Madrid o la destrucción

Elvira Navarro

Elvira Navarro

Puntualmente saltan a la prensa noticias sobre el derribo de edificios emblemáticos. El caso más sonado, por tratarse de un inmueble de alto valor patrimonial, fue la demolición parcial de la antigua sede central del Banco Hispano Americano después de que los políticos de turno (el turno era del PP) rebajaran el nivel de protección para dar cabida al pelotazo urbanístico, reduciendo el edificio a su fachada, como denunció la Real Academia de Bellas Artes de San Fernando: “El pleno de esta Real Academia, por unanimidad, ha acordado seguir manteniendo el criterio contrario al fachadismo, es decir, al vaciado de edificios antiguos para mantener solamente fachadas como si fueran decoraciones teatrales en el teatro de la ciudad”, se dijo con toda razón. 

Hace poco se dio la noticia de los planes sobre el Real Cinema, en la plaza de la Ópera, que fue el primer gran cine de Madrid. Pretenden construir en su lugar un hotel absolutamente anodino, tan indigno de la ciudad como los políticos que dan el visto bueno a estos proyectos. A lo largo de 2019 pudimos seguir el caso de las cocheras de Cuatro Caminos, del arquitecto Antonio Palacios, que recibió el apoyo de Europa Nostra, la organización civil europea más importante dedicada a la salvaguarda del legado histórico y artístico, sin que eso haya supuesto que se eche atrás el propósito de derribarlas para construir viviendas, pues el Tribunal Superior de Justicia de Madrid desestimó el recurso judicial interpuesto por Madrid Ciudanía y Patrimonio, lo que implica que las cocheras no serán declaradas Bien de Interés Cultural a pesar de ser “un ejemplo escaso en Europa y el resto del mundo, que sigue las tipologías arquitectónicas del sistema de Metro de Nueva York, como la cubierta en diente de sierra utilizado en sus naves” según Europa Nostra. En 2018 el convento de las Damas Apostólicas, de estilo neomudéjar, sufrió un derribo parcial que iba a ser total por obra y gracia, entre otras cosas, de una promotora que proyectaba la construcción de una residencia de estudiantes, operación que fue paralizada gracias a la rápida actuación de los vecinos y a la asociación Defensa del Patrimonio  de Chamartín de la Rosa.

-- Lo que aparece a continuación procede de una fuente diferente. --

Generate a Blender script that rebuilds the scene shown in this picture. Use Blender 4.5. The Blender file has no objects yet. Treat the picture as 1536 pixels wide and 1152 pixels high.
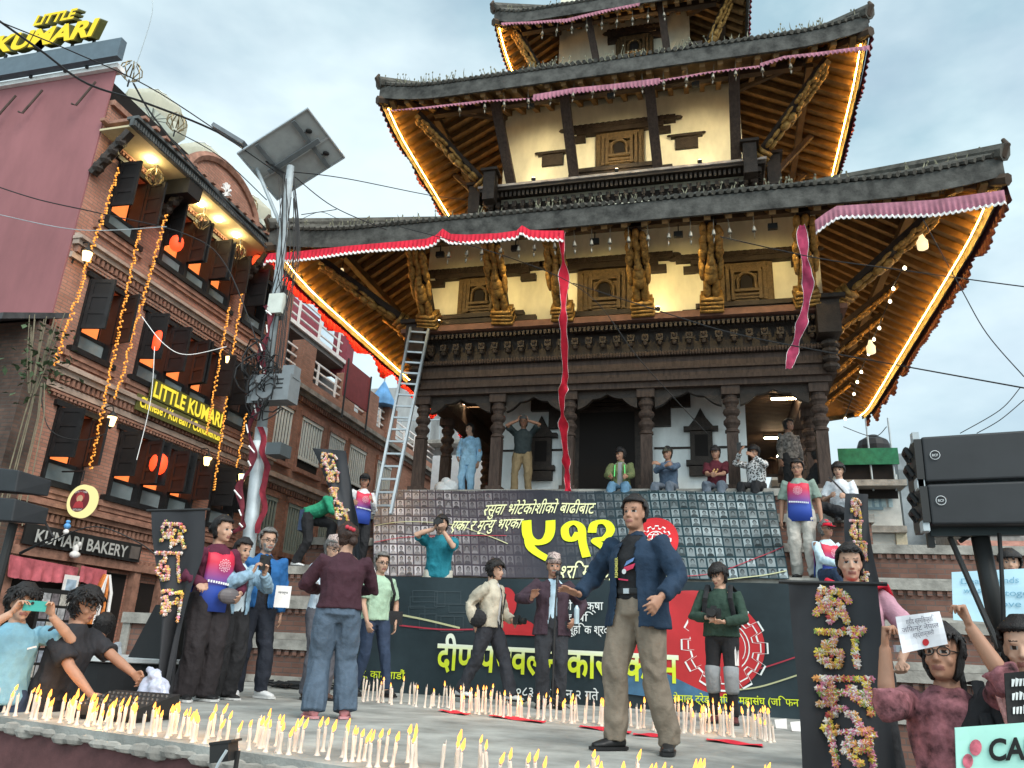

Estos son algunos de los casos más sonados de la historia de una ciudad que podría contarse a través de la destrucción sistemática de su patrimonio, una destrucción que sólo excepcionalmente salta a los medios. Este es un país desmemoriado y falto de amor propio, donde la aniquilación de todo cuanto tiene valor a cambio de dinero siempre ha sido posible no sólo por el desinterés (y la corrupción) de los políticos, sino también de los ciudadanos. La defensa del patrimonio siempre ha sido cosa de cuatro.

En Youtube puede verse un video del NO-DO donde se relata jubilosamente una barbarie que ejemplifica el espíritu que aún reina entre nosotros. Me refiero a la demolición en 1964 del palacio de Medinaceli, uno de los tantos que formaban parte del paseo de la Castellana. Con estilo afectado, alegre y siniestramente pedagógico (el receptor de la pedagogía o propaganda franquista era un pueblo al que se suponía menor de edad), el disparate que fue el derribo de un edificio maravilloso que contaba, incluso, con pinturas al temple y al fresco de Francisco Bayeu, se justifica como un hecho casi natural, inevitable por “las exigencias del urbanismo y el valor del suelo”, cuya única consecuencia negativa es la nostalgia que su desaparición causa en las almas románticas. Y en esas seguimos en cuanto a la consideración general del patrimonio y de todo lo cultural: cosa de almas tiernas. Sólo ellas siguen escandalizándose por que ahora el patrimonio se destruya más sutilmente mediante su conversión en mero escenario.